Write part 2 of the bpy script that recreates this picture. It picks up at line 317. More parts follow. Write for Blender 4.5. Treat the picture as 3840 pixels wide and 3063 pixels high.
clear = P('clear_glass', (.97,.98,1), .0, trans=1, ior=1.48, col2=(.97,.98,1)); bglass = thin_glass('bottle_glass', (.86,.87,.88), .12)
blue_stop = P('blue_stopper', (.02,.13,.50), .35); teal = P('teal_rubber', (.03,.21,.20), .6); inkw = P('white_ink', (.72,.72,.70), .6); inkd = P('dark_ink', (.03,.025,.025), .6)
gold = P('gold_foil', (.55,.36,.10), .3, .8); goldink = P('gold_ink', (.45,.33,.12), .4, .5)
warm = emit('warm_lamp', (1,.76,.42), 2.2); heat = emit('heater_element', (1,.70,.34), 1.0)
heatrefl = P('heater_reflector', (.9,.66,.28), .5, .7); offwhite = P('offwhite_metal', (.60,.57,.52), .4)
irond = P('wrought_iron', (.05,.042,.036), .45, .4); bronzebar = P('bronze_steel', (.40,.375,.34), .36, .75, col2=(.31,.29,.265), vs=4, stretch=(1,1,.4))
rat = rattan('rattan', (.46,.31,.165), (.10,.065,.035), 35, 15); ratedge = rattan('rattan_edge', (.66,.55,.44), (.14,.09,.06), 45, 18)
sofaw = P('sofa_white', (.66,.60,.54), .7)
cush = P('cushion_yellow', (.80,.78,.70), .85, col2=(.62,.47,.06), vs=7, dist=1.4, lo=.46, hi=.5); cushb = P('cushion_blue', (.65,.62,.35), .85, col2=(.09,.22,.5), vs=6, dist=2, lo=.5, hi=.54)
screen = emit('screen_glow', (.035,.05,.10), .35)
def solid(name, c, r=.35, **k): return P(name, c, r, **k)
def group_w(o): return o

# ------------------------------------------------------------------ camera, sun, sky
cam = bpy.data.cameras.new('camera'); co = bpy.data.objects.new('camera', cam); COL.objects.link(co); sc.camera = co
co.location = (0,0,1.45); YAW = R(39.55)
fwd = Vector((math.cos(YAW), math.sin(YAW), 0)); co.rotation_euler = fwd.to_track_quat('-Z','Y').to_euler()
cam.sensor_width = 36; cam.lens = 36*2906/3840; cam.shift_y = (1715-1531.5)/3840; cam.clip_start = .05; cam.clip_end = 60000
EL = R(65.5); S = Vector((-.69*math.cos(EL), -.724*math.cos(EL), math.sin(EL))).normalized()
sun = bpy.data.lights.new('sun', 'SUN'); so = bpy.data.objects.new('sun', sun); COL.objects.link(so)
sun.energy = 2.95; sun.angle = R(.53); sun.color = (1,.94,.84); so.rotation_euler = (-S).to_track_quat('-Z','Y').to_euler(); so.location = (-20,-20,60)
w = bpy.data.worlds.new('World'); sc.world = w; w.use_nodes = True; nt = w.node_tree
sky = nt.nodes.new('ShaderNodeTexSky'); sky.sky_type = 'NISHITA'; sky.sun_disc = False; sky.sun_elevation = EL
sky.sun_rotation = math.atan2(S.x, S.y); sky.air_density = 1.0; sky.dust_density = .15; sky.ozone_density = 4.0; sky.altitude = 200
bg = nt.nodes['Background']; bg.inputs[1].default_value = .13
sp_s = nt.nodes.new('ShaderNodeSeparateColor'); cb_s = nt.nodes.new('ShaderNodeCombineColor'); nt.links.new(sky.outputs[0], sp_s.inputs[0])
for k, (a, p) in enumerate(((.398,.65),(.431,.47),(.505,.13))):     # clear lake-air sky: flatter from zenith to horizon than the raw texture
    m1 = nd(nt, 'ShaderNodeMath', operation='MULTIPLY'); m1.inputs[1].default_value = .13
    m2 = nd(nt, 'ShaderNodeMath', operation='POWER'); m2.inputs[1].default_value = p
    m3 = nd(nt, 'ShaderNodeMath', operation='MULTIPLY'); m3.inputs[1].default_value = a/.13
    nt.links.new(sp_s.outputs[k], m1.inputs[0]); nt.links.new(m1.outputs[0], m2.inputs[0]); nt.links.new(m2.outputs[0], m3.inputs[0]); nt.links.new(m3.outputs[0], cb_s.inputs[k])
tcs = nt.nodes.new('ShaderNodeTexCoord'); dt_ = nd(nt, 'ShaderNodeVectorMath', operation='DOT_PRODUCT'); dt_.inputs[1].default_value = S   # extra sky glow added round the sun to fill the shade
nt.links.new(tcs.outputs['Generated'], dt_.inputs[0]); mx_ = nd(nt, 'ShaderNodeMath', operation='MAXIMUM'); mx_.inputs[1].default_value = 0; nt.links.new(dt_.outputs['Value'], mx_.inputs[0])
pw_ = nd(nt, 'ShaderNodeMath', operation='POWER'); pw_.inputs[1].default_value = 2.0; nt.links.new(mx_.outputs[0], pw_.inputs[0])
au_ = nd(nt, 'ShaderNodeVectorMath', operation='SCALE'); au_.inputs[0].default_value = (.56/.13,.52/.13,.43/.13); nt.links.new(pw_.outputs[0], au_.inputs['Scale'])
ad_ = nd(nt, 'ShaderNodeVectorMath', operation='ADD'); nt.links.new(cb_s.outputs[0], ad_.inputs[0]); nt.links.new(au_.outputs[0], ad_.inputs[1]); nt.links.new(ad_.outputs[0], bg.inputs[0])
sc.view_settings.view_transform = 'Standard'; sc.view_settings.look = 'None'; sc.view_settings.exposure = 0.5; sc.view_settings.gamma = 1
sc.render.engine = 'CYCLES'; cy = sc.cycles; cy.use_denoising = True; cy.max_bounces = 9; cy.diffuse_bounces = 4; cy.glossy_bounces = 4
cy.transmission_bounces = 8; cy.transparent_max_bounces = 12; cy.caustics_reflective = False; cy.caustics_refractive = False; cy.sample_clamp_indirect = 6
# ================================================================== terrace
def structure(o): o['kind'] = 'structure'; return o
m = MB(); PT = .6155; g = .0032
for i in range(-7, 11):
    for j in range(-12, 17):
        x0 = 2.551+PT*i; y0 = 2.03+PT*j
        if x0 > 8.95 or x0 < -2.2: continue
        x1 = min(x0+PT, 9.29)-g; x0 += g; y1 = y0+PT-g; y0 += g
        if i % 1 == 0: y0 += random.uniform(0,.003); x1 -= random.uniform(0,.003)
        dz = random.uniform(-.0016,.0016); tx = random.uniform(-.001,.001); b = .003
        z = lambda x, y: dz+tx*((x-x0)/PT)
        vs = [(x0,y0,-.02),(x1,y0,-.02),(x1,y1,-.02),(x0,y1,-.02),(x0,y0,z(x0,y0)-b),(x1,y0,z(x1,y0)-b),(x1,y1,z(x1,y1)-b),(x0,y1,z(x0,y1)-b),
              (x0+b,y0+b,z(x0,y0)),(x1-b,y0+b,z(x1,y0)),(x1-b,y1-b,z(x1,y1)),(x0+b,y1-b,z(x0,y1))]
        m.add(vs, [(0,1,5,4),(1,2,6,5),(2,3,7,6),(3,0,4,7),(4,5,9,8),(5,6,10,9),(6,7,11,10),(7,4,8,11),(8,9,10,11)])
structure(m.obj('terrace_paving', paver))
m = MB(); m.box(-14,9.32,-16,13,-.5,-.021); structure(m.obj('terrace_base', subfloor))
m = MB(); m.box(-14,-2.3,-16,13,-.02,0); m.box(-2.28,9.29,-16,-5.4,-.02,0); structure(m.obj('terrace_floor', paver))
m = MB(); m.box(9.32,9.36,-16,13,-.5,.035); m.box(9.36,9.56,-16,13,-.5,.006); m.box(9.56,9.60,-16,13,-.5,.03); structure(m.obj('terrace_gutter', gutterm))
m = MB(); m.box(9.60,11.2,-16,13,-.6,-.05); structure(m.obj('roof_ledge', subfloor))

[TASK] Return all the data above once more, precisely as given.

[EXERCISE RESULT]
Write part 2 of the bpy script that recreates this picture. It picks up at line 317. More parts follow. Write for Blender 4.5. Treat the picture as 3840 pixels wide and 3063 pixels high.
clear = P('clear_glass', (.97,.98,1), .0, trans=1, ior=1.48, col2=(.97,.98,1)); bglass = thin_glass('bottle_glass', (.86,.87,.88), .12)
blue_stop = P('blue_stopper', (.02,.13,.50), .35); teal = P('teal_rubber', (.03,.21,.20), .6); inkw = P('white_ink', (.72,.72,.70), .6); inkd = P('dark_ink', (.03,.025,.025), .6)
gold = P('gold_foil', (.55,.36,.10), .3, .8); goldink = P('gold_ink', (.45,.33,.12), .4, .5)
warm = emit('warm_lamp', (1,.76,.42), 2.2); heat = emit('heater_element', (1,.70,.34), 1.0)
heatrefl = P('heater_reflector', (.9,.66,.28), .5, .7); offwhite = P('offwhite_metal', (.60,.57,.52), .4)
irond = P('wrought_iron', (.05,.042,.036), .45, .4); bronzebar = P('bronze_steel', (.40,.375,.34), .36, .75, col2=(.31,.29,.265), vs=4, stretch=(1,1,.4))
rat = rattan('rattan', (.46,.31,.165), (.10,.065,.035), 35, 15); ratedge = rattan('rattan_edge', (.66,.55,.44), (.14,.09,.06), 45, 18)
sofaw = P('sofa_white', (.66,.60,.54), .7)
cush = P('cushion_yellow', (.80,.78,.70), .85, col2=(.62,.47,.06), vs=7, dist=1.4, lo=.46, hi=.5); cushb = P('cushion_blue', (.65,.62,.35), .85, col2=(.09,.22,.5), vs=6, dist=2, lo=.5, hi=.54)
screen = emit('screen_glow', (.035,.05,.10), .35)
def solid(name, c, r=.35, **k): return P(name, c, r, **k)
def group_w(o): return o

# ------------------------------------------------------------------ camera, sun, sky
cam = bpy.data.cameras.new('camera'); co = bpy.data.objects.new('camera', cam); COL.objects.link(co); sc.camera = co
co.location = (0,0,1.45); YAW = R(39.55)
fwd = Vector((math.cos(YAW), math.sin(YAW), 0)); co.rotation_euler = fwd.to_track_quat('-Z','Y').to_euler()
cam.sensor_width = 36; cam.lens = 36*2906/3840; cam.shift_y = (1715-1531.5)/3840; cam.clip_start = .05; cam.clip_end = 60000
EL = R(65.5); S = Vector((-.69*math.cos(EL), -.724*math.cos(EL), math.sin(EL))).normalized()
sun = bpy.data.lights.new('sun', 'SUN'); so = bpy.data.objects.new('sun', sun); COL.objects.link(so)
sun.energy = 2.95; sun.angle = R(.53); sun.color = (1,.94,.84); so.rotation_euler = (-S).to_track_quat('-Z','Y').to_euler(); so.location = (-20,-20,60)
w = bpy.data.worlds.new('World'); sc.world = w; w.use_nodes = True; nt = w.node_tree
sky = nt.nodes.new('ShaderNodeTexSky'); sky.sky_type = 'NISHITA'; sky.sun_disc = False; sky.sun_elevation = EL
sky.sun_rotation = math.atan2(S.x, S.y); sky.air_density = 1.0; sky.dust_density = .15; sky.ozone_density = 4.0; sky.altitude = 200
bg = nt.nodes['Background']; bg.inputs[1].default_value = .13
sp_s = nt.nodes.new('ShaderNodeSeparateColor'); cb_s = nt.nodes.new('ShaderNodeCombineColor'); nt.links.new(sky.outputs[0], sp_s.inputs[0])
for k, (a, p) in enumerate(((.398,.65),(.431,.47),(.505,.13))):     # clear lake-air sky: flatter from zenith to horizon than the raw texture
    m1 = nd(nt, 'ShaderNodeMath', operation='MULTIPLY'); m1.inputs[1].default_value = .13
    m2 = nd(nt, 'ShaderNodeMath', operation='POWER'); m2.inputs[1].default_value = p
    m3 = nd(nt, 'ShaderNodeMath', operation='MULTIPLY'); m3.inputs[1].default_value = a/.13
    nt.links.new(sp_s.outputs[k], m1.inputs[0]); nt.links.new(m1.outputs[0], m2.inputs[0]); nt.links.new(m2.outputs[0], m3.inputs[0]); nt.links.new(m3.outputs[0], cb_s.inputs[k])
tcs = nt.nodes.new('ShaderNodeTexCoord'); dt_ = nd(nt, 'ShaderNodeVectorMath', operation='DOT_PRODUCT'); dt_.inputs[1].default_value = S   # extra sky glow added round the sun to fill the shade
nt.links.new(tcs.outputs['Generated'], dt_.inputs[0]); mx_ = nd(nt, 'ShaderNodeMath', operation='MAXIMUM'); mx_.inputs[1].default_value = 0; nt.links.new(dt_.outputs['Value'], mx_.inputs[0])
pw_ = nd(nt, 'ShaderNodeMath', operation='POWER'); pw_.inputs[1].default_value = 2.0; nt.links.new(mx_.outputs[0], pw_.inputs[0])
au_ = nd(nt, 'ShaderNodeVectorMath', operation='SCALE'); au_.inputs[0].default_value = (.56/.13,.52/.13,.43/.13); nt.links.new(pw_.outputs[0], au_.inputs['Scale'])
ad_ = nd(nt, 'ShaderNodeVectorMath', operation='ADD'); nt.links.new(cb_s.outputs[0], ad_.inputs[0]); nt.links.new(au_.outputs[0], ad_.inputs[1]); nt.links.new(ad_.outputs[0], bg.inputs[0])
sc.view_settings.view_transform = 'Standard'; sc.view_settings.look = 'None'; sc.view_settings.exposure = 0.5; sc.view_settings.gamma = 1
sc.render.engine = 'CYCLES'; cy = sc.cycles; cy.use_denoising = True; cy.max_bounces = 9; cy.diffuse_bounces = 4; cy.glossy_bounces = 4
cy.transmission_bounces = 8; cy.transparent_max_bounces = 12; cy.caustics_reflective = False; cy.caustics_refractive = False; cy.sample_clamp_indirect = 6
# ================================================================== terrace
def structure(o): o['kind'] = 'structure'; return o
m = MB(); PT = .6155; g = .0032
for i in range(-7, 11):
    for j in range(-12, 17):
        x0 = 2.551+PT*i; y0 = 2.03+PT*j
        if x0 > 8.95 or x0 < -2.2: continue
        x1 = min(x0+PT, 9.29)-g; x0 += g; y1 = y0+PT-g; y0 += g
        if i % 1 == 0: y0 += random.uniform(0,.003); x1 -= random.uniform(0,.003)
        dz = random.uniform(-.0016,.0016); tx = random.uniform(-.001,.001); b = .003
        z = lambda x, y: dz+tx*((x-x0)/PT)
        vs = [(x0,y0,-.02),(x1,y0,-.02),(x1,y1,-.02),(x0,y1,-.02),(x0,y0,z(x0,y0)-b),(x1,y0,z(x1,y0)-b),(x1,y1,z(x1,y1)-b),(x0,y1,z(x0,y1)-b),
              (x0+b,y0+b,z(x0,y0)),(x1-b,y0+b,z(x1,y0)),(x1-b,y1-b,z(x1,y1)),(x0+b,y1-b,z(x0,y1))]
        m.add(vs, [(0,1,5,4),(1,2,6,5),(2,3,7,6),(3,0,4,7),(4,5,9,8),(5,6,10,9),(6,7,11,10),(7,4,8,11),(8,9,10,11)])
structure(m.obj('terrace_paving', paver))
m = MB(); m.box(-14,9.32,-16,13,-.5,-.021); structure(m.obj('terrace_base', subfloor))
m = MB(); m.box(-14,-2.3,-16,13,-.02,0); m.box(-2.28,9.29,-16,-5.4,-.02,0); structure(m.obj('terrace_floor', paver))
m = MB(); m.box(9.32,9.36,-16,13,-.5,.035); m.box(9.36,9.56,-16,13,-.5,.006); m.box(9.56,9.60,-16,13,-.5,.03); structure(m.obj('terrace_gutter', gutterm))
m = MB(); m.box(9.60,11.2,-16,13,-.6,-.05); structure(m.obj('roof_ledge', subfloor))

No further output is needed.